Hotstove.com sent out a question to Jay bloggers asking 'is Cito Gaston the right manager for the Jays at this moment?' Both Hugo and I answered back 'no'. You can see the answers here. So what would we like to see in a manager for the Jays?
Well, first, we have a lot of young pitchers who will have to be handled carefully. I want a manager that can do a good job of weeding through them to find which he wants on his staff, which he feels needs more time in the minors and which we can send packing. I want someone that makes his choice of 5 starting pitchers and then sticks with his choices. What I'd like is him to say to each one he chooses is that 'you will start every 5th game and, barring injury you will get 15 starts guaranteed, so go out there and show us what you can do'. Don't have them worrying that a bad start will have them sent to the minors. If this is a learning year, let them learn. Oh, and if there is a day off, move them all back a day, don't skip someone.
Beyond that I want a manager that can see the signs of a pitcher tiring and I want him to pull the pitcher when he tires. I don't care about the pitch count, if the pitcher is tired at 50 pitches, pull him. With a young staff I would like a hard ceiling on pitches thrown of about 115. Pitchers, especially young pitchers, get hurt when they continue to throw when they are tired. I want a manager very sensitive to that. And I don't want a starter left in to be shelled. Allowing a guy to stay out there when he's got nothing doesn't help his confidence or his arm.
With the bullpen, I want a manager that has confidence in every guy in that pen. We have a lot of good arms battling for a spot in the pen. The manager is going to pick the 7 he likes best, if there are any he doesn't have confidence in, they shouldn't be on the staff. I don't want a manager that loses confidence in a guy because of one or two bad outings. You picked him, you stand by him. The flip side of this is: don't be using the same guys every day.
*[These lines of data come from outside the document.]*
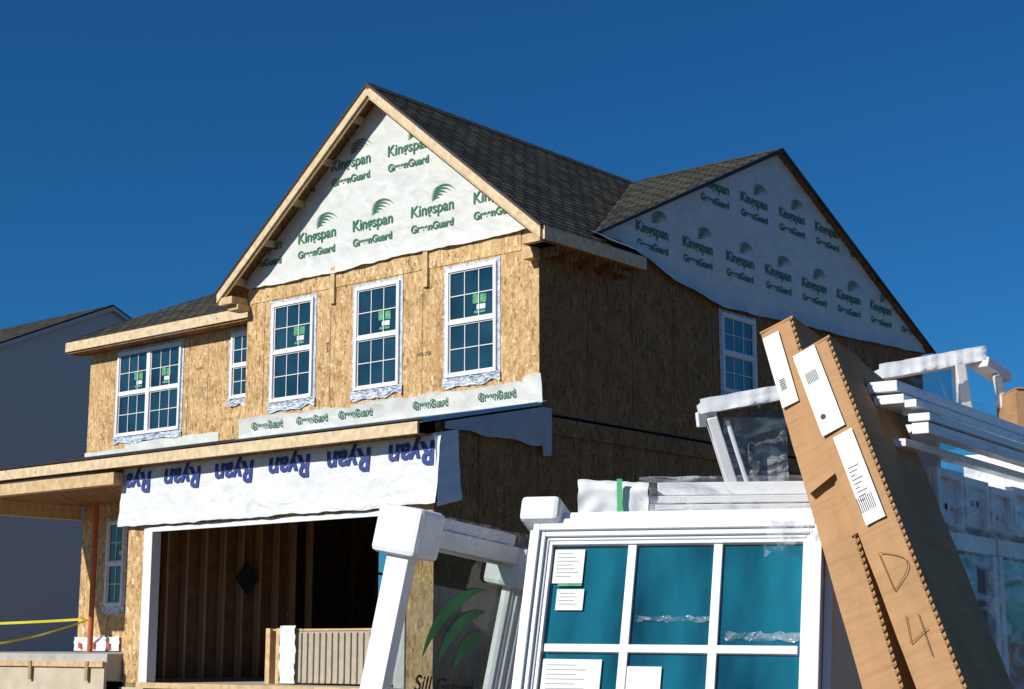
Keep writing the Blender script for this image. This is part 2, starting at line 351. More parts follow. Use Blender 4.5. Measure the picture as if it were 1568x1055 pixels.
def sy(t,z): return .016+.03*abs(nz(t,z,5,.8))+.012*nz(t,z,2,3.5)
def mroof(t): return RZ-(RZ-EZ)*abs(t-RD)/(RD-.85 if t<RD else 13.6-RD)
b=MB()
def fn(a,c):
    t=1.25+a*12.0;z0=hs(t);z1=max(z0+.01,mroof(t)-.05);z=z0+(z1-z0)*c
    fl=max(0,1-(z-z0)/.35)
    return(sy(t,z)+fl**2*(.08+.08*nz(t,2,0,1.7)),t,z)
b.grid(fn,170,50);b.build('side_gable_wrap',M_wrap,H,smooth=True)
def logo(b,cx,cz,w=.95):
    parts=[]
    v,f=textmesh('Kingspan',.31,.006);wd=max(p.x for p in v)-min(p.x for p in v);k=w/wd
    parts.append(([(p.x*k,p.y*k) for p in v],f))
    v2,f2=textmesh('GreenGuard',.22,.007);wd=max(p.x for p in v2)-min(p.x for p in v2);k=w*.98/wd
    parts.append(([(p.x*k,p.y*k-.27) for p in v2],f2))
    for j in range(5):
        pv=[];n=10;r=.11+.05*j
        for i in range(n+1):
            an=math.radians(25+ j*6 +i*95/n);ww=.012*math.sin(math.pi*i/n)+.003
            pv.append((.10+.03*j-(r)*math.cos(an)*1.1,.20+r*.95*math.sin(an)-.05,ww))
        vv=[];ff=[]
        for (x,y,ww) in pv: vv+=[(x,y-ww),(x,y+ww)]
        for i in range(n): ff.append([2*i,2*i+2,2*i+3,2*i+1])
        parts.append((vv,ff))
    for vv,ff in parts:
        i0=len(b.v);b.v+=[Vector((cx+x,cz+y,0)) for x,y in vv];b.f+=[[i0+i for i in q] for q in ff]
def clipbuild(b,name,m,clips,place,parent):
    me=bpy.data.meshes.new(name);me.from_pydata([tuple(v) for v in b.v],[],b.f)
    bm=bmesh.new();bm.from_mesh(me)
    for co,no in clips:
        bmesh.ops.bisect_plane(bm,geom=bm.verts[:]+bm.edges[:]+bm.faces[:],plane_co=co,plane_no=no,clear_outer=True)
    for v in bm.verts: v.co=Vector(place(v.co.x,v.co.y))
    bm.to_mesh(me);bm.free();me.materials.append(m)
    o=bpy.data.objects.new(name,me);scene.collection.objects.link(o);o.parent=parent
b=MB()
for s in(.85,2.22,3.6,4.97,6.34): logo(b,-s,8.55)
for s in(1.42,2.78,4.15,5.5): logo(b,-s,9.72)
clipbuild(b,'gable_wrap_print',M_green,[((-RS,RZ-.08,0),(SL,1,0)),((-RS,RZ-.08,0),(-SL,1,0)),((-6.76,0,0),(-1,0,0)),((-.02,0,0),(1,0,0))],lambda u,v:(u,wy(-u,v)-.014,v),H)
b=MB()
for t in(3.05,4.45,5.85,7.22,8.6,10.0,11.4,12.8): logo(b,t,8.42)
for t in(5.05,6.42,7.8,9.2,10.6): logo(b,t,9.66)
ms=(RZ-EZ)/(RD-.85)
clipbuild(b,'side_wrap_print',M_green,[((RD,RZ-.08,0),(ms,1,0)),((RD,RZ-.08,0),(-ms,1,0))],lambda u,v:(sy(u,v)+.014,u,v),H)
# ---- lower hems
def hy(s,z): return -.03-.04*abs(nz(s,z,0,1.6))-.03*nz(s,z,4,3)
b=MB()
def fn(a,c):
    s=-.08+a*6.95;top=5.54+.06*nz(s,7,0,1.6)+.025*nz(s,3,0,6)+(.10 if s<.25 else 0);z=5.18+(top-5.18)*c
    return(-s,hy(s,z)-.03*c*c,z)
b.grid(fn,170,12)
def fn(a,c):
    s=8.9+a*4.3;top=5.62+.03*nz(s,7,0,2)-(.10 if s>11.8 else 0);z=5.40+(top-5.40)*c
    return(-s,1.18-.02*nz(s,z,4,4),z)
b.grid(fn,70,5)
b.build('hem_wrap',M_wrap,H,smooth=True)
b=MB()
for s in(6.1,4.95,3.9,2.2,.8): 
    v,f=textmesh('GreenGuard',.2,.006);i0=len(b.v);b.v+=[Vector((-s+p.x*.75,5.33+p.y*.85,0)) for p in v];b.f+=[[i0+i for i in q] for q in f]
clipbuild(b,'hem_print',M_green,[],lambda u,v:(u,hy(-u,v)-.04,v),H)
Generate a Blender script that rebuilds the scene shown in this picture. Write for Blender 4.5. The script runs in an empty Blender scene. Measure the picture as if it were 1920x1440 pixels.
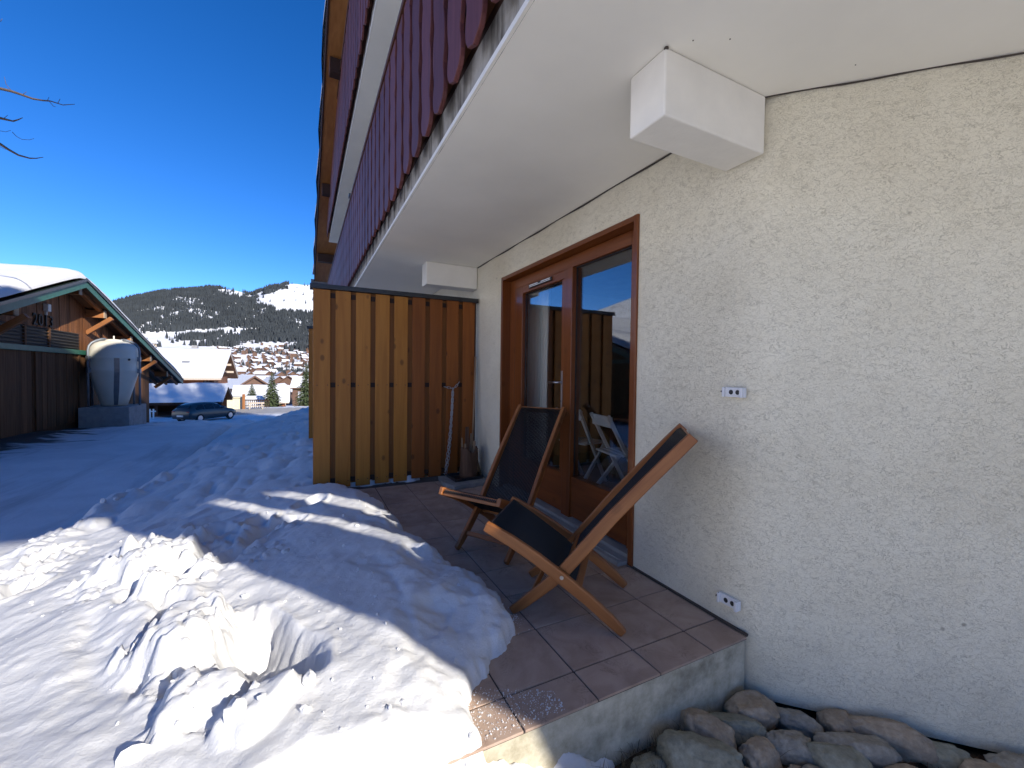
import bpy, math, random
import numpy as np
from mathutils import Vector, Matrix

R = math.radians
random.seed(7)
sc = bpy.context.scene
COL = sc.collection

# ------------------------------------------------------------------ camera
cam_data = bpy.data.cameras.new('camera')
cam = bpy.data.objects.new('camera', cam_data)
COL.objects.link(cam)
cam_data.sensor_width = 36.0
cam_data.lens = 36.0 * 782.83 / 1920.0
cam_data.clip_start = 0.05
cam_data.clip_end = 30000.0
_yaw, _pitch, _roll = R(26.537), R(-1.409), R(0.706)
_F = Vector((math.sin(_yaw) * math.cos(_pitch), math.cos(_yaw) * math.cos(_pitch), math.sin(_pitch)))
_r = Vector((math.cos(_yaw), -math.sin(_yaw), 0))
_u = _r.cross(_F)
_r2 = _r * math.cos(_roll) + _u * math.sin(_roll)
_u2 = -_r * math.sin(_roll) + _u * math.cos(_roll)
cam.matrix_world = Matrix(((_r2.x, _u2.x, -_F.x, 0), (_r2.y, _u2.y, -_F.y, 0), (_r2.z, _u2.z, -_F.z, 0), (0, 0, 0, 1)))
sc.camera = cam

# ------------------------------------------------------------------ sky, sun, exposure
SUN_EL, SUN_ROT = R(26.3), R(157.2)
TO_SUN = Vector((math.sin(SUN_ROT) * math.cos(SUN_EL), math.cos(SUN_ROT) * math.cos(SUN_EL), math.sin(SUN_EL)))
world = bpy.data.worlds.new('World')
sc.world = world
world.use_nodes = True
wn = world.node_tree
wn.nodes.clear()
sky = wn.nodes.new('ShaderNodeTexSky')
sky.sky_type = 'NISHITA'
sky.sun_disc = False
sky.sun_elevation = SUN_EL
sky.sun_rotation = SUN_ROT
sky.altitude = 2200
sky.air_density = 0.65
sky.dust_density = 0.0
sky.ozone_density = 1.2
hsv = wn.nodes.new('ShaderNodeHueSaturation')
hsv.inputs['Saturation'].default_value = 1.36
hsv.inputs['Hue'].default_value = 0.51
bg = wn.nodes.new('ShaderNodeBackground')
bg.inputs['Strength'].default_value = 0.073
wo = wn.nodes.new('ShaderNodeOutputWorld')
wn.links.new(sky.outputs[0], hsv.inputs['Color'])
wn.links.new(hsv.outputs[0], bg.inputs['Color'])
wn.links.new(bg.outputs[0], wo.inputs['Surface'])
sun_data = bpy.data.lights.new('sun', 'SUN')
sun_data.energy = 2.0
sun_data.angle = R(0.53)
sun_data.color = (1.0, 0.945, 0.85)
sun = bpy.data.objects.new('sun', sun_data)
COL.objects.link(sun)
sun.rotation_euler = (-TO_SUN).to_track_quat('-Z', 'Y').to_euler()
sun.location = (20, -40, 40)
sc.view_settings.view_transform = 'Standard'
sc.view_settings.look = 'None'
sc.view_settings.gamma = 1.0
sc.view_settings.exposure = 1.88
sc.view_settings.use_curve_mapping = False
sc.cycles.max_bounces = 6
sc.cycles.diffuse_bounces = 4
sc.cycles.glossy_bounces = 2
sc.cycles.transmission_bounces = 4
sc.cycles.transparent_max_bounces = 6
sc.cycles.caustics_reflective = False
sc.cycles.caustics_refractive = False

# ------------------------------------------------------------------ helpers
ORG = {}


def tag(o, label=None, cat=None, group=None, kind=None):
    if label: o['label'] = label
    if cat: o['category'] = cat
    if group: o['group'] = group
    if kind: o['kind'] = kind
    return o


def empty(name, loc=(0, 0, 0), label=None, cat=None, group=None, parent=None):
    o = bpy.data.objects.new(name, None)
    COL.objects.link(o)
    o.empty_display_size = 0.1
    if parent is not None:
        o.parent = parent
    o.location = loc
    ORG[o.name] = Vector(loc)
    return tag(o, label, cat, group)


def link_mesh(name, me, parent=None, loc=(0, 0, 0), mat=None):
    o = bpy.data.objects.new(name, me)
    COL.objects.link(o)
    if parent is not None:
        o.parent = parent
    if mat is not None:
        o.matrix_local = mat
    else:
        o.location = loc
    return o


def copy_tree(o, parent=None):
    c = o.copy()
    COL.objects.link(c)
    c.parent = parent
    for ch in list(o.children):
        copy_tree(ch, c)
    return c


class MB:
    def __init__(s):
        s.v, s.f, s.m = [], [], []

    def add(s, vs, fs, mi=0):
        n = len(s.v)
        s.v += [tuple(p) for p in vs]
        s.f += [tuple(i + n for i in f) for f in fs]
        s.m += [mi] * len(fs)
        return s

    def box(s, x0, x1, y0, y1, z0, z1, mi=0):
        return s.add([(x0, y0, z0), (x1, y0, z0), (x1, y1, z0), (x0, y1, z0), (x0, y0, z1), (x1, y0, z1), (x1, y1, z1), (x0, y1, z1)],
                     [(3, 2, 1, 0), (4, 5, 6, 7), (0, 1, 5, 4), (1, 2, 6, 5), (2, 3, 7, 6), (3, 0, 4, 7)], mi)

    def beam(s, p, q, w, h, up=(0, 0, 1), mi=0):
        p, q = Vector(p), Vector(q)
        d = (q - p).normalized()
        u = Vector(up)
        a = d.cross(u)
        if a.length < 1e-4:
            a = d.cross(Vector((1, 0, 0)))
        a.normalize()
        b = a.cross(d).normalized()
        a *= w / 2
        b *= h / 2
        return s.add([p - a - b, p + a - b, p + a + b, p - a + b, q - a - b, q + a - b, q + a + b, q - a + b],
                     [(0, 1, 2, 3), (7, 6, 5, 4), (4, 5, 1, 0), (5, 6, 2, 1), (6, 7, 3, 2), (7, 4, 0, 3)], mi)

    def prism(s, poly, lo, hi, axis='z', mi=0):
        n = len(poly)
        if axis == 'z':
            mk = lambda a, b, c: (a, b, c)
        elif axis == 'x':
            mk = lambda a, b, c: (c, a, b)
        else:
            mk = lambda a, b, c: (a, c, b)
        vs = [mk(a, b, lo) for a, b in poly] + [mk(a, b, hi) for a, b in poly]
        fs = [tuple(range(n - 1, -1, -1)), tuple(range(n, 2 * n))]
        fs += [(i, (i + 1) % n, n + (i + 1) % n, n + i) for i in range(n)]
        if axis == 'y':
            fs = [tuple(reversed(f)) for f in fs]
        return s.add(vs, fs, mi)

    def tube(s, pts, r, n=8, mi=0, closed=False):
        pts = [Vector(p) for p in pts]
        k = len(pts)
        rs = r if isinstance(r, (list, tuple)) else [r] * k
        vs = []
        prev = None
        for i, p in enumerate(pts):
            if closed:
                d = pts[(i + 1) % k] - pts[i - 1]
            else:
                d = pts[min(i + 1, k - 1)] - pts[max(i - 1, 0)]
            d.normalize()
            if prev is None:
                a = d.orthogonal().normalized()
            else:
                a = prev - d * prev.dot(d)
                a = a.normalized() if a.length > 1e-5 else d.orthogonal().normalized()
            prev = a
            b = d.cross(a)
            for j in range(n):
                t = 2 * math.pi * j / n
                vs.append(p + (a * math.cos(t) + b * math.sin(t)) * rs[i])
        fs = []
        for i in range(k if closed else k - 1):
            i2 = (i + 1) % k
            for j in range(n):
                j2 = (j + 1) % n
                fs.append((i * n + j, i * n + j2, i2 * n + j2, i2 * n + j))
        if not closed:
            fs.append(tuple(range(n - 1, -1, -1)))
            fs.append(tuple((k - 1) * n + j for j in range(n)))
        return s.add(vs, fs, mi)

    def lathe(s, prof, c=(0, 0, 0), n=24, mi=0):
        vs, fs = [], []
        for r, z in prof:
            for j in range(n):
                t = 2 * math.pi * j / n
                vs.append((c[0] + r * math.cos(t), c[1] + r * math.sin(t), c[2] + z))
        k = len(prof)
        for i in range(k - 1):
            for j in range(n):
                j2 = (j + 1) % n
                fs.append((i * n + j, i * n + j2, (i + 1) * n + j2, (i + 1) * n + j))
        fs.append(tuple(range(n - 1, -1, -1)))
        fs.append(tuple((k - 1) * n + j for j in range(n)))
        return s.add(vs, fs, mi)

    def mesh(s, name, mats, org=(0, 0, 0), smooth=False):
        me = bpy.data.meshes.new(name)
        me.from_pydata([(x - org[0], y - org[1], z - org[2]) for x, y, z in s.v], [], s.f)
        for m in (mats if isinstance(mats, (list, tuple)) else [mats]):
            me.materials.append(m)
        if any(s.m):
            me.polygons.foreach_set('material_index', s.m)
        if smooth:
            me.polygons.foreach_set('use_smooth', [True] * len(me.polygons))
        me.update()
        return me

    def build(s, name, mats, parent=None, org=None, smooth=False, bevel=0, seg=2):
        po = ORG.get(parent.name, Vector((0, 0, 0))) if parent is not None else Vector((0, 0, 0))
        org = Vector(org) if org is not None else po.copy()
        o = link_mesh(name, s.mesh(name, mats, org, smooth), parent, org - po)
        ORG[o.name] = org
        if bevel:
            add_bevel(o, bevel, seg)
        return o


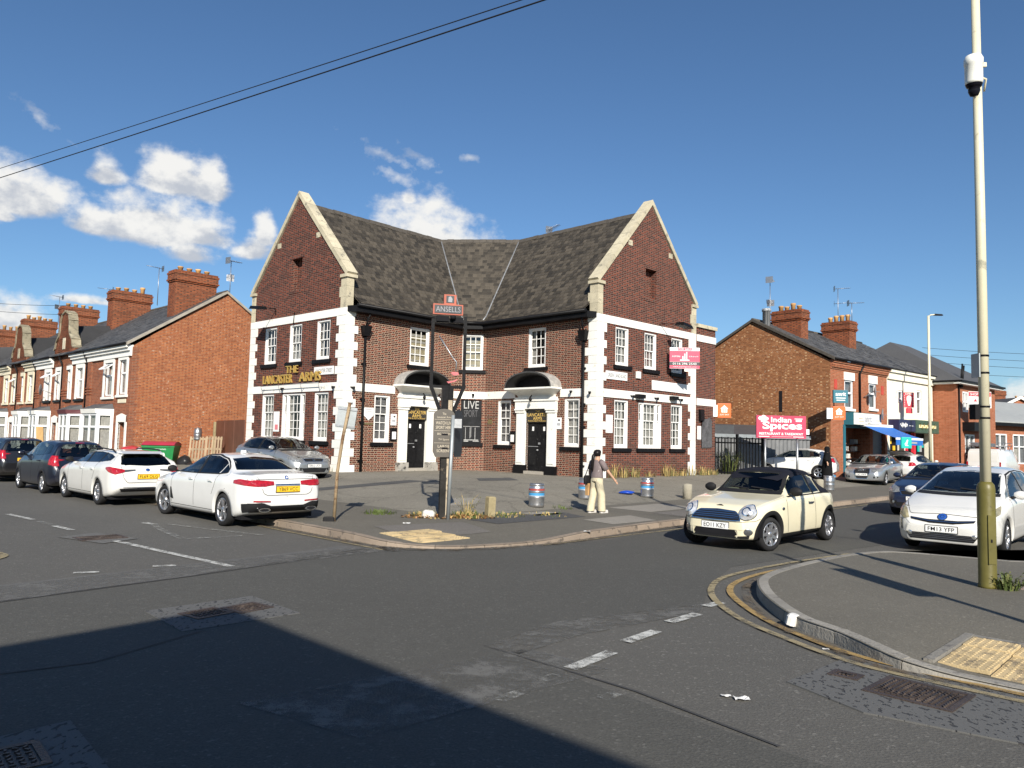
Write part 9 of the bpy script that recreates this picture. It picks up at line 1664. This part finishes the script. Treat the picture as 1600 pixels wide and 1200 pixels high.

Last year, any game that was close, Jesse Carlson and Brandon League came in. Yeah I get that Cito liked those two, but too much use isn't good for a reliever and showing some confidence in the other members of the bullpen isn't a bad idea. Let's not have guys leading the league in appearances when we have several arms that can do a good job.
On the offensive side, I want a manager that that will put young players like Travis Snider in the lineup and leave them there. I don't want Travis thinking 'if I go 0 for 4 I won't play for a week'. I want him out there every day. I don't care if he goes 0 for 18, I don't want him sent down to the minors. He's the future. Same goes for Brett Wallace and JP Arencibia if they were to make the team. Sitting does them no good.
On the flip side, I don't want a manager that falls in love with a veteran. Last year, Kevin Millar played and Randy Ruiz sat. Millar, we knew exactly what he could give us and we knew he wasn't going to be here the next year. Ruiz, we didn't know and we knew we controlled him. Jose Bautista played, we knew he could hit lefties, not so much righties and Travis sat.
Beyond that, I want a manager that communicates. Not just with the players he likes but with everyone. I want players to know where they sit with him. I don't want the players revolting at the end of the year. I want players to know their roles and I want the manager to talk to them if the role changes.
I'd like if the manager tried a few things. Hit and runs. Steals. Doesn't have to happen a lot, just enough to show the manager is taking part in the proceedings. But if he bunts with the number 2 hitter in the first inning I'm going to burn him in effigy.
Beyond that, yeah the calming presence that Cito has would be nice. The ability to teach. Being a nice guy would be ok but if he's a jerk that does everything else well, I can live with that.
Oh, and someone that calls me once a week or so to chew the fat and give us stuff to write about wouldn't hurt.